Repeat the listing that follows, character for character, minus the pictures.

━━ Data

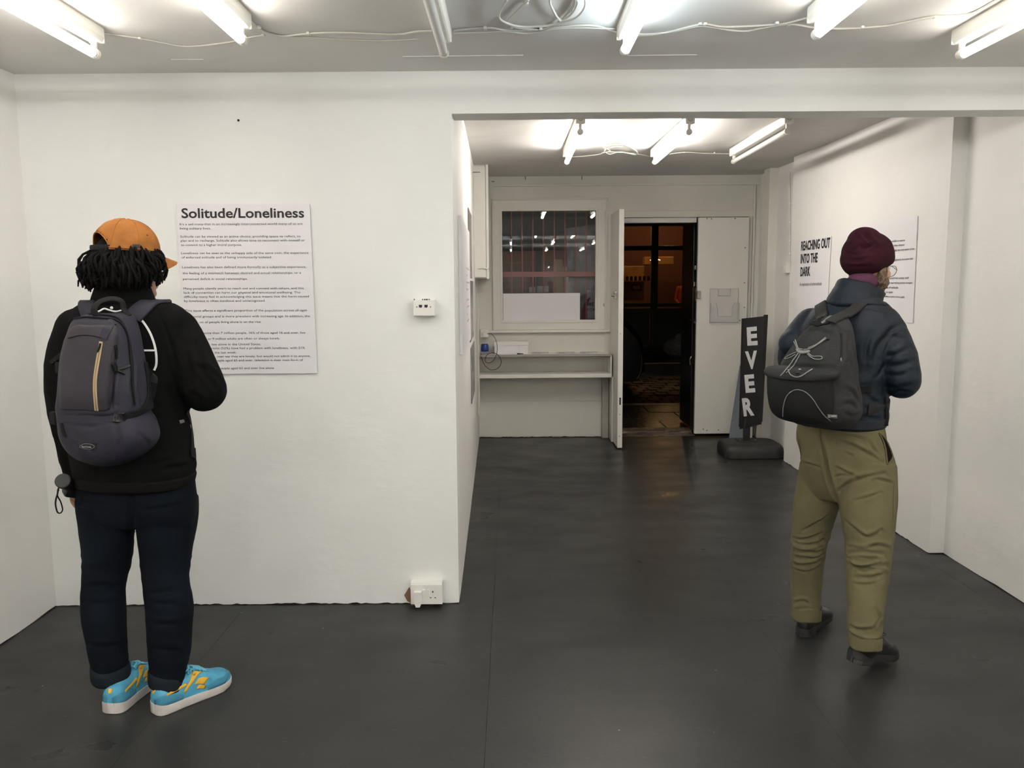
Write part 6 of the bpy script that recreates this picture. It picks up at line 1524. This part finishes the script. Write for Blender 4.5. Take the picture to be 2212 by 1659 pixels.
# gathered neck with webbing handle and ladder buckle
mb = MB(); ribbon(mb, un2, Z6((520, 500), (560, 530), (610, 548), (650, 545), (700, 530), (745, 500), (775, 470)), .018, .004, .004, n=30); put('grab_handle', mb, M_web, bk2)
for q in (((545, 470), (575, 462)), ((545, 495), (575, 488)), ((590, 430), (600, 440)), ((575, 525), (600, 530)), ((615, 525), (640, 528))):
    mb = MB(); ribbon(mb, un2, Z6(q[0], ((q[0][0] + q[1][0]) / 2, (q[0][1] + q[1][1]) / 2), q[1]), .005, .004, .008, n=6, sm=0); put('handle_stitch', mb, M_black, bk2)
mb = MB(); ribbon(mb, un2, Z6((655, 540), (700, 505), (745, 475)), .012, .004, .005, n=12); put('ladder_buckle', mb, mat('grey buckle', (.12, .12, .12), .35), bk2)
un3 = union(world(pk2), world(jk2))
M_strap = mat('dark grey webbing strap', (.022, .021, .020), .75, spec=.2, bump=.5, bscale=250)
g_ = [P(1790, 690, Y=3.02), P(1815, 672, Y=3.06), P(1838, 655, Y=3.12), P(1862, 643, Y=3.18), P(1885, 646, Y=3.26), P(1902, 652, Y=3.34), P(1905, 690, Y=3.42), P(1900, 760, Y=3.45), P(1905, 830, Y=3.36), P(1910, 870, Y=3.22), P(1868, 885, Y=3.12)]
mb = MB(); ribbon(mb, un3, g_, .046, .008, .002, n=80, px=False, sm=5); put('shoulder_strap', mb, M_strap, bk2, smooth=60)
g_ = [P(1765, 700, Y=3.10), P(1758, 682, Y=3.16), P(1762, 662, Y=3.24), P(1772, 656, Y=3.34), P(1785, 690, Y=3.45), P(1775, 760, Y=3.48), P(1740, 840, Y=3.40), P(1712, 870, Y=3.22)]
mb = MB(); ribbon(mb, un3, g_, .050, .008, .002, n=70, px=False, sm=5); put('shoulder_strap', mb, M_strap, bk2, smooth=60)
mb = MB(); ribbon(mb, t2, Z6((1262, 1250), (1265, 1330), (1265, 1420), (1262, 1500)), .016, .003, .004, n=20); mb.tube([P(1913, 880, Y=3.13), P(1914, 900, Y=3.13), P(1913, 920, Y=3.13)], [(.011, .004)] * 3, n=8); put('loose_strap_end', mb, M_web, bk2)
mb = MB(); ribbon(mb, t2, Z6((1010, 1180), (1060, 1170), (1130, 1165)), .03, .004, .003, n=14); put('lower_strap', mb, M_web, bk2)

━━━━

## In response
Write part 6 of the bpy script that recreates this picture. It picks up at line 1524. This part finishes the script. Write for Blender 4.5. Take the picture to be 2212 by 1659 pixels.
# gathered neck with webbing handle and ladder buckle
mb = MB(); ribbon(mb, un2, Z6((520, 500), (560, 530), (610, 548), (650, 545), (700, 530), (745, 500), (775, 470)), .018, .004, .004, n=30); put('grab_handle', mb, M_web, bk2)
for q in (((545, 470), (575, 462)), ((545, 495), (575, 488)), ((590, 430), (600, 440)), ((575, 525), (600, 530)), ((615, 525), (640, 528))):
    mb = MB(); ribbon(mb, un2, Z6(q[0], ((q[0][0] + q[1][0]) / 2, (q[0][1] + q[1][1]) / 2), q[1]), .005, .004, .008, n=6, sm=0); put('handle_stitch', mb, M_black, bk2)
mb = MB(); ribbon(mb, un2, Z6((655, 540), (700, 505), (745, 475)), .012, .004, .005, n=12); put('ladder_buckle', mb, mat('grey buckle', (.12, .12, .12), .35), bk2)
un3 = union(world(pk2), world(jk2))
M_strap = mat('dark grey webbing strap', (.022, .021, .020), .75, spec=.2, bump=.5, bscale=250)
g_ = [P(1790, 690, Y=3.02), P(1815, 672, Y=3.06), P(1838, 655, Y=3.12), P(1862, 643, Y=3.18), P(1885, 646, Y=3.26), P(1902, 652, Y=3.34), P(1905, 690, Y=3.42), P(1900, 760, Y=3.45), P(1905, 830, Y=3.36), P(1910, 870, Y=3.22), P(1868, 885, Y=3.12)]
mb = MB(); ribbon(mb, un3, g_, .046, .008, .002, n=80, px=False, sm=5); put('shoulder_strap', mb, M_strap, bk2, smooth=60)
g_ = [P(1765, 700, Y=3.10), P(1758, 682, Y=3.16), P(1762, 662, Y=3.24), P(1772, 656, Y=3.34), P(1785, 690, Y=3.45), P(1775, 760, Y=3.48), P(1740, 840, Y=3.40), P(1712, 870, Y=3.22)]
mb = MB(); ribbon(mb, un3, g_, .050, .008, .002, n=70, px=False, sm=5); put('shoulder_strap', mb, M_strap, bk2, smooth=60)
mb = MB(); ribbon(mb, t2, Z6((1262, 1250), (1265, 1330), (1265, 1420), (1262, 1500)), .016, .003, .004, n=20); mb.tube([P(1913, 880, Y=3.13), P(1914, 900, Y=3.13), P(1913, 920, Y=3.13)], [(.011, .004)] * 3, n=8); put('loose_strap_end', mb, M_web, bk2)
mb = MB(); ribbon(mb, t2, Z6((1010, 1180), (1060, 1170), (1130, 1165)), .03, .004, .003, n=14); put('lower_strap', mb, M_web, bk2)